SET TASK
Determine how many lines include "taper". Give the number and nothing else.

════════════════

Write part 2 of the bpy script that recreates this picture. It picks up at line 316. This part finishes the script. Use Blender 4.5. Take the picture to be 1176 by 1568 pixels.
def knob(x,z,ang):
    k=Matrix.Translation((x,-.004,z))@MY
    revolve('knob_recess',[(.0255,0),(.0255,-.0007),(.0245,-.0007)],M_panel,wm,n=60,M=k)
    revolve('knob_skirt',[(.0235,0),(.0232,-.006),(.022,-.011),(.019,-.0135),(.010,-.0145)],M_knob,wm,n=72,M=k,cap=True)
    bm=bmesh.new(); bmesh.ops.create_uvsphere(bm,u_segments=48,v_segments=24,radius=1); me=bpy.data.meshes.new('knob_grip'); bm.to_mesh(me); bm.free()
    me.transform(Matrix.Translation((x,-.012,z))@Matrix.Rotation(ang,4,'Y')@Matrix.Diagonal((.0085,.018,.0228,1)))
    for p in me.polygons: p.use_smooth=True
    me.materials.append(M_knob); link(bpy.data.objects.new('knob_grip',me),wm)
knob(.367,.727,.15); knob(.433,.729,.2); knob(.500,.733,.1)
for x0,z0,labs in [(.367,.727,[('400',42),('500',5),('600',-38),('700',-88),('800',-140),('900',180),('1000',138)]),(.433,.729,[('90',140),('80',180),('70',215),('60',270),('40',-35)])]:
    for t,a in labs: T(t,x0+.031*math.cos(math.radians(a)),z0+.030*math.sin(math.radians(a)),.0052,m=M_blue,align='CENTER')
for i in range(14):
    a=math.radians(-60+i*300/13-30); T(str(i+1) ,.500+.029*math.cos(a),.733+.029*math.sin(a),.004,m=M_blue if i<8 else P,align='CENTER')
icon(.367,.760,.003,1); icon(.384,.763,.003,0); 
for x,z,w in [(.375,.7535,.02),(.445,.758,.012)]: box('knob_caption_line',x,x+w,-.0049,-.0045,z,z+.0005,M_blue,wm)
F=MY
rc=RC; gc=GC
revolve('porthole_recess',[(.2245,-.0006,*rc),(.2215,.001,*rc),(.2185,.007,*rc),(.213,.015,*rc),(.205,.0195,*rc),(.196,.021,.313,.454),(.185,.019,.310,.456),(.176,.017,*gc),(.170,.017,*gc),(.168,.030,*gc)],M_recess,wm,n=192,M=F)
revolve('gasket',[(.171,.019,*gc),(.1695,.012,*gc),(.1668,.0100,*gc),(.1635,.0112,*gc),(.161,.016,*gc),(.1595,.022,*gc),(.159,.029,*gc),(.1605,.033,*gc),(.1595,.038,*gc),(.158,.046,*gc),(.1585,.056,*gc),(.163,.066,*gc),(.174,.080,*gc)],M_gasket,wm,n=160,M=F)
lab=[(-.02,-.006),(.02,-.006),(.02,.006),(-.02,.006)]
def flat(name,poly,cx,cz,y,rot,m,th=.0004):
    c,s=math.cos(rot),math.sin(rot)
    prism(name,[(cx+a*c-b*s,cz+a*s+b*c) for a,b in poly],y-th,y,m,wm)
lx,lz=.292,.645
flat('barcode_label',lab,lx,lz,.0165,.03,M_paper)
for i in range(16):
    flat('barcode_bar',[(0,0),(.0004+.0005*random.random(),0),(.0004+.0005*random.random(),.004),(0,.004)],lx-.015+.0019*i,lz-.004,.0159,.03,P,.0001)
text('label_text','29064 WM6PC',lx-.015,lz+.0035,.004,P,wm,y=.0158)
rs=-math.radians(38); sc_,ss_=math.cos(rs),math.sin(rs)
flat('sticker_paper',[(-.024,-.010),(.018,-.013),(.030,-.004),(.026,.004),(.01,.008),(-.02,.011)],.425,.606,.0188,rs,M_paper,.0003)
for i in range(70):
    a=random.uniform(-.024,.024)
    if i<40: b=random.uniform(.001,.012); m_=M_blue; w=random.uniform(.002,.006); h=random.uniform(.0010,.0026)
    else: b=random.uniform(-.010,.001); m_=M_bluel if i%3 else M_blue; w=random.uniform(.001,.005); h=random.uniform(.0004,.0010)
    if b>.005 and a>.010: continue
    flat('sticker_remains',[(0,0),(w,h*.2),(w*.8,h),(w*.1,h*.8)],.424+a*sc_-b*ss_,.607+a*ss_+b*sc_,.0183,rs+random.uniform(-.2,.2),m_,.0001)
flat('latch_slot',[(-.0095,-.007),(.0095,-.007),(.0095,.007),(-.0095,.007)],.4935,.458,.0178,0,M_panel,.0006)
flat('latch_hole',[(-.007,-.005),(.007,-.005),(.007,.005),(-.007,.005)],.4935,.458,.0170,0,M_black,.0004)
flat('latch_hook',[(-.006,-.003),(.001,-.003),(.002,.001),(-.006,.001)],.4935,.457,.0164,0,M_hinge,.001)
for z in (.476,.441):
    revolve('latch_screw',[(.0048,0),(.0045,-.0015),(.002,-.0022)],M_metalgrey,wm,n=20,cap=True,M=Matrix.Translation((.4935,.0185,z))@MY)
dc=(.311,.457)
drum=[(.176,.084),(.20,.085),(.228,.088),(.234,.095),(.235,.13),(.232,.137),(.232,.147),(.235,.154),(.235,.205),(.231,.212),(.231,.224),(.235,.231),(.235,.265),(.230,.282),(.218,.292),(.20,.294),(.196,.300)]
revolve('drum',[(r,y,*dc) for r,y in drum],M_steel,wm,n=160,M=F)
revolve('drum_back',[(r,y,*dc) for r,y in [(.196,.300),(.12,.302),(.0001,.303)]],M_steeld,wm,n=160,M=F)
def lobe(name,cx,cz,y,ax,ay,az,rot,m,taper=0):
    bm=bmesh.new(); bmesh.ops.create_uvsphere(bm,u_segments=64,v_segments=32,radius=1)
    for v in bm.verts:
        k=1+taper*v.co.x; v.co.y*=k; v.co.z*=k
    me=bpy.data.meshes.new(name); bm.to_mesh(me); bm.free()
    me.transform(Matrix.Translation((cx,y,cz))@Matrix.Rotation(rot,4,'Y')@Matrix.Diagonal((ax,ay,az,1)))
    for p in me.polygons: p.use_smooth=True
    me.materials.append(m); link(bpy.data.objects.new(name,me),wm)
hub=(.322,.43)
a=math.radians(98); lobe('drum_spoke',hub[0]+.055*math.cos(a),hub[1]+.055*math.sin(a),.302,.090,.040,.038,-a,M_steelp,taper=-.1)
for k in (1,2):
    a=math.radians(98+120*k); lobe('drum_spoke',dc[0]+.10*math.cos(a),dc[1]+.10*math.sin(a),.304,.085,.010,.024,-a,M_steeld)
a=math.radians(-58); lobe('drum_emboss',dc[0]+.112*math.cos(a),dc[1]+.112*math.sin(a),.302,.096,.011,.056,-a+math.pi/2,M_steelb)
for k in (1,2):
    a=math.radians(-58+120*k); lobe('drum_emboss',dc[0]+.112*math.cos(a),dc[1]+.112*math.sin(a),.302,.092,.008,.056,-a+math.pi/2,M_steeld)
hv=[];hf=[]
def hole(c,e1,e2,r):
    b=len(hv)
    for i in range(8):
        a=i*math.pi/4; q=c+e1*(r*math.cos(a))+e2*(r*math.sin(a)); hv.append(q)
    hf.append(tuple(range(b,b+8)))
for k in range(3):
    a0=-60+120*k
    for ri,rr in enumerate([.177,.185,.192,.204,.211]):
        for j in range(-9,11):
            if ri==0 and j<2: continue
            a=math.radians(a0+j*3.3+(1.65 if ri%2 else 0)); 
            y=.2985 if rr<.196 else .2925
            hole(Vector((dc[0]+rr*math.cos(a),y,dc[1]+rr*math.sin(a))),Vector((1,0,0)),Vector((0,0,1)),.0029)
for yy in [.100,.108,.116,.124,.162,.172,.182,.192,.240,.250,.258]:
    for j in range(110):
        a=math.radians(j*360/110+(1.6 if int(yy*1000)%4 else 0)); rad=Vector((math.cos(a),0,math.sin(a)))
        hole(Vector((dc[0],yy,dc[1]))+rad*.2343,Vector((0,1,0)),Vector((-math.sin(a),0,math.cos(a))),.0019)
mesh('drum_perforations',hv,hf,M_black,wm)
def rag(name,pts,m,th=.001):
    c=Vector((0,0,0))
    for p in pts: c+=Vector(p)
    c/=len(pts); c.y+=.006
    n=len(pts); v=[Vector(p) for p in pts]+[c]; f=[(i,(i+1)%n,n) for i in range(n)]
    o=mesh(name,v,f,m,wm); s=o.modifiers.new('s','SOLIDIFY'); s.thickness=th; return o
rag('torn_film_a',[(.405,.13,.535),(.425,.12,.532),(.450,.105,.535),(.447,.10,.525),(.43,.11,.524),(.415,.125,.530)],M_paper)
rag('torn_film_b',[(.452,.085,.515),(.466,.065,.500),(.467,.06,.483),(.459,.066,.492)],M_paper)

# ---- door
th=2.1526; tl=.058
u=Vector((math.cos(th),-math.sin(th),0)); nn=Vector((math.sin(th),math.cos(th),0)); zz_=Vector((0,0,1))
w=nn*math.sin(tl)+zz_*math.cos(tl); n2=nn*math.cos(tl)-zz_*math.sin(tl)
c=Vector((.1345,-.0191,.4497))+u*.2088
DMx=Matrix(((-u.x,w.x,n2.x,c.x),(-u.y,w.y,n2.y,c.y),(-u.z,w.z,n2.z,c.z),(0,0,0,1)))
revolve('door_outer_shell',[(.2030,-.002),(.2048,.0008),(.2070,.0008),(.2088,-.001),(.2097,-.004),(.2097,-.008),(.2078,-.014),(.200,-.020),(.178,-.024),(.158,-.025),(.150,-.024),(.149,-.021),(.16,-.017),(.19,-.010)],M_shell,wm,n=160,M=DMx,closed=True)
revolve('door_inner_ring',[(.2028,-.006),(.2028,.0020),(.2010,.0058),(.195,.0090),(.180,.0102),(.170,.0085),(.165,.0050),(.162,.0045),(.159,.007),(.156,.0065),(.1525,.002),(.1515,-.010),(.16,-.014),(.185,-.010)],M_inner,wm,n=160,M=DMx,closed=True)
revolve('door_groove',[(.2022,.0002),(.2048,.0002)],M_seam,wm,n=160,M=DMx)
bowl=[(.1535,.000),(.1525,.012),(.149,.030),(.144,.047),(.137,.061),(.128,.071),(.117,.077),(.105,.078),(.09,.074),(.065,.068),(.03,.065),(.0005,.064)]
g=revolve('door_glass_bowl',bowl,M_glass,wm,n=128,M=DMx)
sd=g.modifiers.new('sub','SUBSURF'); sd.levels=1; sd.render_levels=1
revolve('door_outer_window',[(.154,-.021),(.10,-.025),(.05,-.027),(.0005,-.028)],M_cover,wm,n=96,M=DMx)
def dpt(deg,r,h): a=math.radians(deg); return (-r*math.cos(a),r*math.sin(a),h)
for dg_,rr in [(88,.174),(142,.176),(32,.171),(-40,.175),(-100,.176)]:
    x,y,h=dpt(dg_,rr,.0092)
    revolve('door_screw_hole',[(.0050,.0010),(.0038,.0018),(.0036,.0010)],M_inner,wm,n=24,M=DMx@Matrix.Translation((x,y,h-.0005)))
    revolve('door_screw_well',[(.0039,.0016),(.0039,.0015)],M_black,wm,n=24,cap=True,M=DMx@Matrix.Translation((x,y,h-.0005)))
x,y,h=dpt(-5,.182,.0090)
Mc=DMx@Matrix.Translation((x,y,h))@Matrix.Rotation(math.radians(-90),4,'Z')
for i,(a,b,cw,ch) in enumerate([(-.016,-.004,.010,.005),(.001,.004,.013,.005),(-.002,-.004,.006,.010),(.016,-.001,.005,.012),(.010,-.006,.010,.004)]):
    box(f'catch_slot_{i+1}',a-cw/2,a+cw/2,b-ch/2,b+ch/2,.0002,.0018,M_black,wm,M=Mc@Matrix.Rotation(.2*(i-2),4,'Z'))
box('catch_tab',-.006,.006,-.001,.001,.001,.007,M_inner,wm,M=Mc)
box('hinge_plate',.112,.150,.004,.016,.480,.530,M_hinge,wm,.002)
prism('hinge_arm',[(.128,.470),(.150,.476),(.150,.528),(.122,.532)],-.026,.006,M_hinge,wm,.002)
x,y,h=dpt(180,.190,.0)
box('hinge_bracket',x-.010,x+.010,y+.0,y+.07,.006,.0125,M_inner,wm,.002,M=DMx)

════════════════

SOLUTION BELOW
3